Like many women approaching age 40, I've taken a moment or two (or a hundred) to wonder how in the world I got "so old". When I was 20, a sophomore in college, my mother and father were 40...which, to the sophomoric mind, was OLD. It's hard to shake that long-standing paradigm. The strangest part of "getting old", and I've talked to many others who seem to agree, is that no one seems to know "how we got here". Like, um, where did the last 20 years go? And, how can I be nearing this significant age without feeling terribly old?

But "feeling old or not" aside, I am not happy with my personal fitness level. I need to take action...NOW. I have five months before the big four-oh hits, and I've decided to create a fitness goal for myself: I want to feel good about myself, to be able to put on a bathing suit without the accompanying self-loathing, to get dressed in the morning without tribluation and misery, and to be healthy.

I have a storied past with working out and fitness: I have been in incredible shape and dedicated many, many hours to the pursuit of the perfect body. I never achieved it. At least, I never thought I did until I got pregnant, had a baby, and two years later still hadn't lost the "baby fat." When I look back at those pictures, I see how much I took for granted. I looked GREAT! Not perfect. So what? I looked GREAT, and I wasted it feeling so shitty about myself and killing myself for something I could never achieve.
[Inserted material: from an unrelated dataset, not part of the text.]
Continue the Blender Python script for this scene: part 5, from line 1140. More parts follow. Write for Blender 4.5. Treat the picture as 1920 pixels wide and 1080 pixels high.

So, I've decided to take action - palpable, immediate action - and embark on a challenge. I'm not great with challenging myself; I tend to do too much negative self-talk, casting doubt upon my abilities. But when I saw the informercial for Shaun T's INSANITY workout, I immediately thought that this might be the workout for me. It's obviously hard, difficult, impossible, insane...but it just might be the thing that helps me conquer my demons about body image and self esteem.

I am blogging about this journey because I need to get negativity and self-doubt of my head and onto the page. I need to share my successes and failures. I need to be accountable. I thought maybe a public forum might help me reach these goals, perhaps inspiring others along the way.